**What to produce:**
Go through the data and copy every line exactly, but not the images.

<<<<

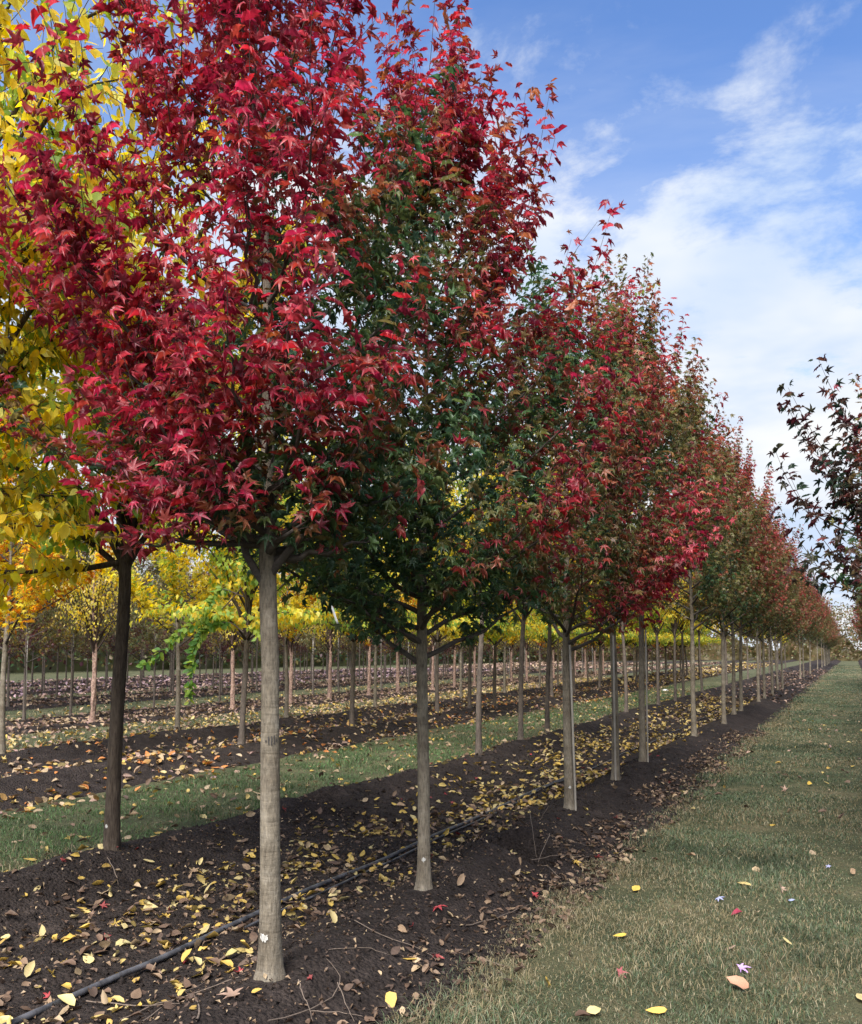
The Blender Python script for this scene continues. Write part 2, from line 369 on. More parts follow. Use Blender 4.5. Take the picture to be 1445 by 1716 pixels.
# ------------------------------------------------------------------ ground
ROW_A = [2.58, 5.12, 9.1, 11.6, 15.9, 17.8, 22.3, 24.9, 29.0, 31.6, 35.8, 38.4]   # rows stand at X = -a
ROW_R = -1.0                                                             # the row on the right, X = +1.0
HOLE1 = (-2.52, row_y(862, 2.5, 0.0)); HOLE2 = (-5.15, row_y(520, 5.15, 0.05))
BEDS = [(-ROW_A[i + 1] - (0.62 if i < 4 else 0.35), -ROW_A[i] + (0.84 if i == 0 else 0.75 if i == 2 else 0.4)) for i in range(0, 12, 2)] + [(0.62, 4.6)]
def bed_height(X, Y, i):
    """height of the tilled soil of bed i, dipping below the turf at its edges"""
    x0, x1 = BEDS[i]
    rows = (-ROW_A[2 * i], -ROW_A[2 * i + 1]) if i < 6 else (1.0, 3.5)
    wob = fbm(X, Y, 1.1, 11 + i, 3) * 0.35
    z = 0.022 + 0 * X
    for r in rows:
        z = z + (0.19 if i < 2 or i == 6 else 0.07) * np.exp(-((X - r + wob * 0.4) / 0.36) ** 2) * (1 + 0.7 * fbm(X, Y, 1.6, 21 + i, 2))
    z = z + 0.085 * fbm(X, Y, 0.6, 31, 4, 0.55) + 0.05 * fbm(X, Y, 0.11, 41, 3, 0.6)
    if i == 0:
        for hx, hy, rx, ry, dp in ((*HOLE1, 0.40, 0.36, 0.40), (*HOLE2, 0.36, 0.36, 0.40)):
            q = np.sqrt(((X - hx) / rx) ** 2 + ((Y - hy) / ry) ** 2)
            z = z - dp * (1 - sstep(0.62, 1.0, q)) + 0.05 * np.exp(-((q - 1.2) / 0.22) ** 2)
    e = np.minimum(X - x0, x1 - X) + wob * 0.8 + fbm(X, Y, 0.35, 51, 3) * 0.25
    return z * sstep(-0.05, 0.25, e) - 0.10 * (1 - sstep(-0.12, 0.06, e))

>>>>

**Worked solution:**
The Blender Python script for this scene continues. Write part 2, from line 369 on. More parts follow. Use Blender 4.5. Take the picture to be 1445 by 1716 pixels.
# ------------------------------------------------------------------ ground
ROW_A = [2.58, 5.12, 9.1, 11.6, 15.9, 17.8, 22.3, 24.9, 29.0, 31.6, 35.8, 38.4]   # rows stand at X = -a
ROW_R = -1.0                                                             # the row on the right, X = +1.0
HOLE1 = (-2.52, row_y(862, 2.5, 0.0)); HOLE2 = (-5.15, row_y(520, 5.15, 0.05))
BEDS = [(-ROW_A[i + 1] - (0.62 if i < 4 else 0.35), -ROW_A[i] + (0.84 if i == 0 else 0.75 if i == 2 else 0.4)) for i in range(0, 12, 2)] + [(0.62, 4.6)]
def bed_height(X, Y, i):
    """height of the tilled soil of bed i, dipping below the turf at its edges"""
    x0, x1 = BEDS[i]
    rows = (-ROW_A[2 * i], -ROW_A[2 * i + 1]) if i < 6 else (1.0, 3.5)
    wob = fbm(X, Y, 1.1, 11 + i, 3) * 0.35
    z = 0.022 + 0 * X
    for r in rows:
        z = z + (0.19 if i < 2 or i == 6 else 0.07) * np.exp(-((X - r + wob * 0.4) / 0.36) ** 2) * (1 + 0.7 * fbm(X, Y, 1.6, 21 + i, 2))
    z = z + 0.085 * fbm(X, Y, 0.6, 31, 4, 0.55) + 0.05 * fbm(X, Y, 0.11, 41, 3, 0.6)
    if i == 0:
        for hx, hy, rx, ry, dp in ((*HOLE1, 0.40, 0.36, 0.40), (*HOLE2, 0.36, 0.36, 0.40)):
            q = np.sqrt(((X - hx) / rx) ** 2 + ((Y - hy) / ry) ** 2)
            z = z - dp * (1 - sstep(0.62, 1.0, q)) + 0.05 * np.exp(-((q - 1.2) / 0.22) ** 2)
    e = np.minimum(X - x0, x1 - X) + wob * 0.8 + fbm(X, Y, 0.35, 51, 3) * 0.25
    return z * sstep(-0.05, 0.25, e) - 0.10 * (1 - sstep(-0.12, 0.06, e))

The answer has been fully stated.